В числе пьес, доставленных г-ном Аn, некоторые принадлежат мне в самом деле; другие мне вовсе неизвестны. Г-н Аn собрал давно писанные и мною к печати не предназначенные стихотворения и снисходительно заменил своими стихами те, кои не могли быть пропущены цензурою. Однако, как в мои лета и в моем положении неприятно отвечать за свои прежние и за чужие произведения, то честь имею объявить г-ну Аn, что при первом таковом же случае принужден буду прибегнуть к покровительству законов.
— Что такое вдохновение, как его распознать и не перепутать ни с чем другим?

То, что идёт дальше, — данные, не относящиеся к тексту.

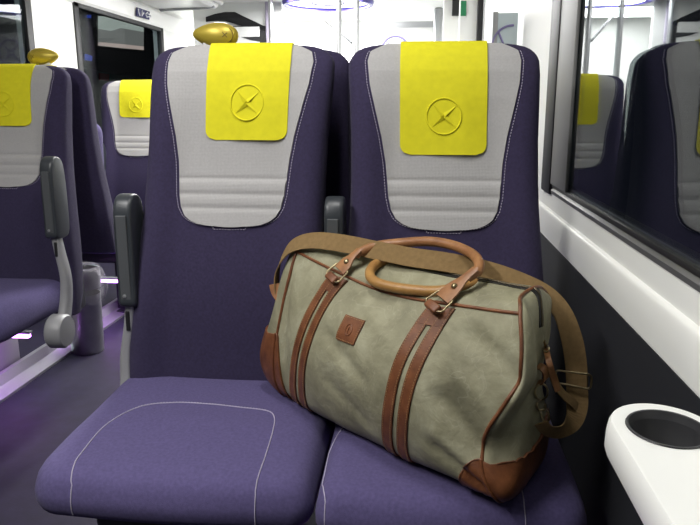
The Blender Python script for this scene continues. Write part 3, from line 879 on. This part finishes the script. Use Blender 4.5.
# small table with a cup well, on the right wall
tb = empty('side_table', (.30, .3, .70), 'white side table with round cup well under the window sill', 'table')
def tobj(name, bm, m, parent=None, smooth=True):
    bmesh.ops.transform(bm, matrix=Matrix.Translation((-.30, -.3, -.70)), verts=bm.verts)
    return obj(name, bm, m, parent or tb, smooth, 35)
cx, cy, rt, ZT = .3035, .802, .0610, .752
def tout(g, y0=-.35):
    r = rt+g; pts = []
    for k in range(33):
        a = R(180-180*k/32); pts.append((cx+r*math.cos(a), cy+(r+.008)*math.sin(a)))
    return pts+[(cx+r, y0), (cx-r, y0)]
b = bmesh.new(); hr = .0460
prof = [(-.004, .704), (.003, .708), (.0055, .716), (.0050, .734), (.0030, .7465), (.0005, .7515), (-.003, ZT)]
rows = [[Vector((x if x < .3695 else .3695, y, z)) for x, y in tout(g)] for g, z in prof]
V = grid(b, rows, close_u=True); cap(b, V[0])
# top face as a strip between the outline and the hole
outp = V[-1]; n = len(outp)
hole = []
for v in outp:
    d = Vector((v.co.x-cx, v.co.y-cy)); 
    a = math.atan2(d.y, d.x); hole.append(None)
angs = [PI-PI*k/32 for k in range(33)]
hv = [b.verts.new((cx+.0005+hr*math.cos(a), cy-.005+(hr+.004)*math.sin(a), ZT)) for a in angs]
hv2 = [b.verts.new((cx+.0005+hr*math.cos(-PI*k/32), cy-.005+(hr+.004)*math.sin(-PI*k/32), ZT)) for k in range(1, 32)]
for k in range(32): b.faces.new((outp[k], outp[k+1], hv[k+1], hv[k]))
lowr = [hv[32]]+hv2+[hv[0]]                          # right round the near side back to left
e1, e0 = outp[33], outp[34]
b.faces.new([outp[32], e1]+[]+[lowr[16]]+lowr[0:16][::-1]) if False else None
m1 = b.verts.new((outp[32].co.x, cy-.09, ZT)); m0 = b.verts.new((outp[0].co.x, cy-.09, ZT)); mc = b.verts.new((cx, cy-.09, ZT))
b.faces.new([outp[32]]+lowr[:17]+[mc, m1]); b.faces.new([mc]+lowr[16:]+[outp[0], m0])
b.faces.new([m1, mc, m0, e0, e1])
tt = tobj('table_top', b, M['white'])
b = bmesh.new()
R2 = lambda r, z, s=40: [Vector((cx+.0005+r*math.cos(2*PI*k/s), cy-.005+(r+.004)*math.sin(2*PI*k/s), z)) for k in range(s)]
grid(b, [R2(hr+.0015, ZT+.0005), R2(hr+.0005, ZT+.0022), R2(hr-.002, ZT+.0018), R2(hr-.003, ZT-.002), R2(hr-.005, ZT-.008)], close_u=True)
Vv = grid(b, [R2(hr-.005, ZT-.008), R2(hr-.008, ZT-.05), R2(hr-.012, ZT-.062), R2(.004, ZT-.064)], close_u=True)
tobj('cup_well', b, M['cup'])
b = bmesh.new(); bx(b, .30, .3695, .25, .31, .50, .705, .006); tobj('table_bracket', b, M['darkgrey'])

# ------------------------------------------------------------------ things across the aisle
def led_strip(name, x0, x1, y0, y1, z, label, group):
    r = empty(name, ((x0+x1)/2, (y0+y1)/2, z), label, 'light', group)
    b = bmesh.new(); bx(b, -(x1-x0)/2, (x1-x0)/2, -(y1-y0)/2, (y1-y0)/2, .008, .020, .002)
    obj('strip_housing', b, M['alu'], r)
    b = bmesh.new(); bx(b, -(x1-x0)/2+.004, (x1-x0)/2-.004, -(y1-y0)/2-.004, (y1-y0)/2-.004, -.006, .010, .002)
    obj('strip_lens', b, M['ledviolet'], r)
    return r
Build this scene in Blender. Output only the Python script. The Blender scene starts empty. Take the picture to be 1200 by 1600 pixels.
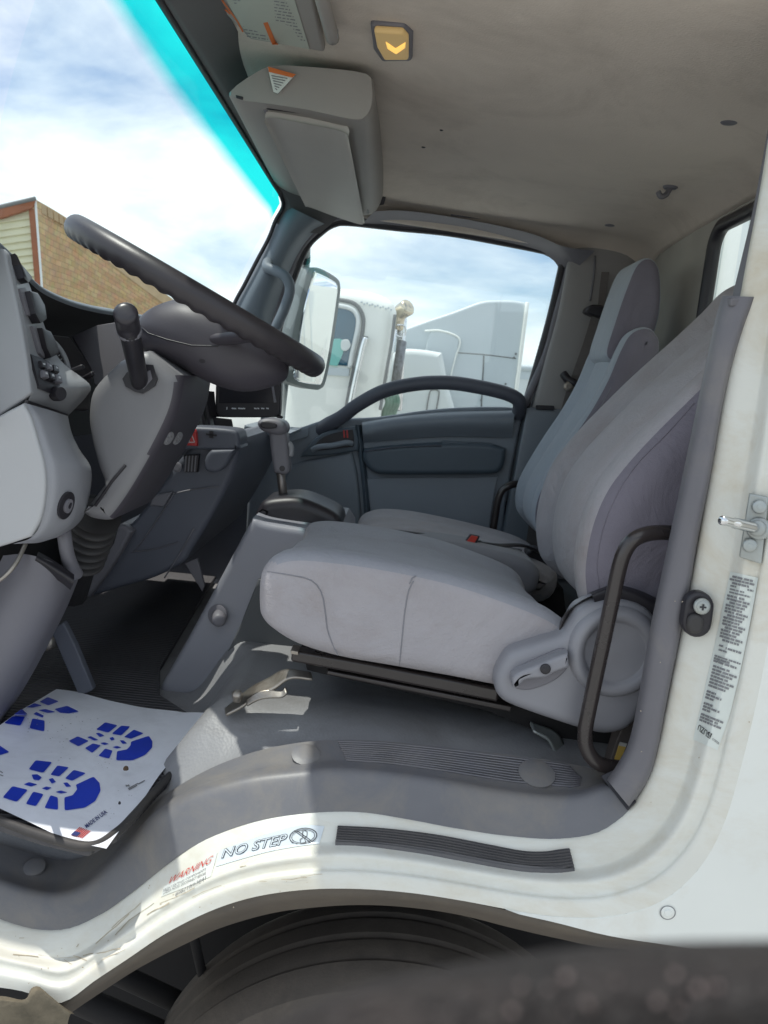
import bpy, bmesh, math, random
from mathutils import Vector, Matrix
from mathutils.bvhtree import BVHTree
from mathutils.geometry import delaunay_2d_cdt
random.seed(7)
SC = bpy.context.scene
COL = SC.collection

# ------------------------------------------------------------------ camera
F = 1300.0                      # focal length in pixels of the 1200 wide photograph
CAM = Vector((0.0, -1.0, 1.65))
PITCH = math.atan(195.0 / F)
ROLL = 0.10
_c, _s = math.cos(PITCH), math.sin(PITCH)
FW = Vector((0, _c, -_s))
_R0, _U0 = Vector((1, 0, 0)), Vector((0, _s, _c))
RT = _R0 * math.cos(ROLL) + _U0 * math.sin(ROLL)
UP = -_R0 * math.sin(ROLL) + _U0 * math.cos(ROLL)

def ray(px, py):
    return FW + RT * ((px - 600) / F) - UP * ((py - 800) / F)
def W(px, py, y):               # survey: photo point -> place point on the vertical plane at depth y
    d = ray(px, py); return CAM + d * ((y - CAM.y) / d.y)
def WX(px, py, x):
    d = ray(px, py); return CAM + d * ((x - CAM.x) / d.x)
def WZ(px, py, z):
    d = ray(px, py); return CAM + d * ((z - CAM.z) / d.z)
def P(l, y=None):
    return [W(p[0], p[1], p[2] if len(p) > 2 else y) for p in l]

cd = bpy.data.cameras.new('camera'); cam = bpy.data.objects.new('camera', cd); COL.objects.link(cam)
M = Matrix((RT, UP, -FW)).transposed().to_4x4(); M.translation = CAM
cam.matrix_world = M
cd.sensor_fit = 'HORIZONTAL'; cd.sensor_width = 36; cd.lens = F / 1200 * 36
cd.clip_start = 0.01; cd.clip_end = 3000
cd.dof.use_dof = True; cd.dof.focus_distance = 1.3; cd.dof.aperture_fstop = 17
SC.camera = cam

# ------------------------------------------------------------------ materials
def _new(name):
    m = bpy.data.materials.new(name); m.use_nodes = True
    nt = m.node_tree; b = nt.nodes['Principled BSDF']
    return m, nt, b
def N(nt, t, **kw):
    n = nt.nodes.new(t)
    for k, v in kw.items():
        if k in n.inputs: n.inputs[k].default_value = v
        else: setattr(n, k, v)
    return n
def ramp(nt, stops):
    r = nt.nodes.new('ShaderNodeValToRGB'); e = r.color_ramp.elements
    while len(e) < len(stops): e.new(0.5)
    for i, (p, c) in enumerate(stops):
        e[i].position = p; e[i].color = (*c, 1) if len(c) == 3 else c
    return r
def surf(name, col, rough=.5, var=.12, vscale=5, grain=300, bump=.08, dist=.002, dirt=None, dirt_amt=.3,
         dscale=3, metal=0, sheen=0, coat=0, voronoi=False, stretch=None, spec=None, crease=0, cscale=9, dlo=.48):
    """base colour with soft wear variation, an optional dirt layer and a fine surface grain"""
    m, nt, b = _new(name); L = nt.links.new
    tc = N(nt, 'ShaderNodeTexCoord')
    src = tc.outputs['Object']
    if stretch:
        mp = N(nt, 'ShaderNodeMapping'); mp.inputs['Scale'].default_value = stretch
        L(src, mp.inputs[0]); src2 = mp.outputs[0]
    else: src2 = src
    n1 = N(nt, 'ShaderNodeTexNoise', Scale=vscale, Detail=6, Roughness=.6); L(src2, n1.inputs['Vector'])
    c = Vector(col)
    r1 = ramp(nt, [(.3, tuple(c * (1 - var))), (.7, tuple(c * (1 + var)))]); L(n1.outputs['Fac'], r1.inputs[0])
    out = r1.outputs[0]
    if dirt:
        n2 = N(nt, 'ShaderNodeTexNoise', Scale=dscale, Detail=9, Roughness=.7, Distortion=.5); L(src2, n2.inputs['Vector'])
        r2 = ramp(nt, [(dlo, (0, 0, 0)), (dlo + .3, (dirt_amt,) * 3)]); L(n2.outputs['Fac'], r2.inputs[0])
        mx = N(nt, 'ShaderNodeMix', data_type='RGBA'); L(r2.outputs[0], mx.inputs[0]); L(out, mx.inputs[6])
        mx.inputs[7].default_value = (*dirt, 1); out = mx.outputs[2]
    L(out, b.inputs['Base Color'])
    rr = N(nt, 'ShaderNodeMapRange'); rr.inputs[3].default_value = max(0, rough - .08); rr.inputs[4].default_value = min(1, rough + .08)
    L(n1.outputs['Fac'], rr.inputs[0]); L(rr.outputs[0], b.inputs['Roughness'])
    b.inputs['Metallic'].default_value = metal
    if sheen: b.inputs['Sheen Weight'].default_value = sheen; b.inputs['Sheen Roughness'].default_value = .4
    if coat: b.inputs['Coat Weight'].default_value = coat; b.inputs['Coat Roughness'].default_value = .08
    if spec is not None: b.inputs['Specular IOR Level'].default_value = spec
    if bump:
        if voronoi:
            g = N(nt, 'ShaderNodeTexVoronoi', Scale=grain); L(src, g.inputs['Vector']); gout = g.outputs['Distance']
        else:
            g = N(nt, 'ShaderNodeTexNoise', Scale=grain, Detail=3); L(src, g.inputs['Vector']); gout = g.outputs['Fac']
        bp = N(nt, 'ShaderNodeBump', Strength=bump, Distance=dist); L(gout, bp.inputs['Height'])
        if crease:
            g2 = N(nt, 'ShaderNodeTexNoise', Scale=cscale, Detail=5, Roughness=.55, Distortion=1.2); L(src, g2.inputs['Vector'])
            b2 = N(nt, 'ShaderNodeBump', Strength=.9, Distance=crease); L(g2.outputs['Fac'], b2.inputs['Height']); L(b2.outputs[0], bp.inputs['Normal'])
        L(bp.outputs[0], b.inputs['Normal'])
    return m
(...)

— Вдохновение есть расположение души к живейшему принятию впечатлений, следственно к быстрому соображению понятий, что и способствует объяснению оных. Вдохновение нужно в поэзии, как и в геометрии. Критик смешивает вдохновение с восторгом. Нет; решительно нет: восторг исключает спокойствие, необходимое условие прекрасного. Восторг не предполагает силы ума, располагающей части в их отношении к целому. Восторг непродолжителен, непостоянен, следственно не в силе произвесть истинное великое совершенство (без которого нет лирической поэзии).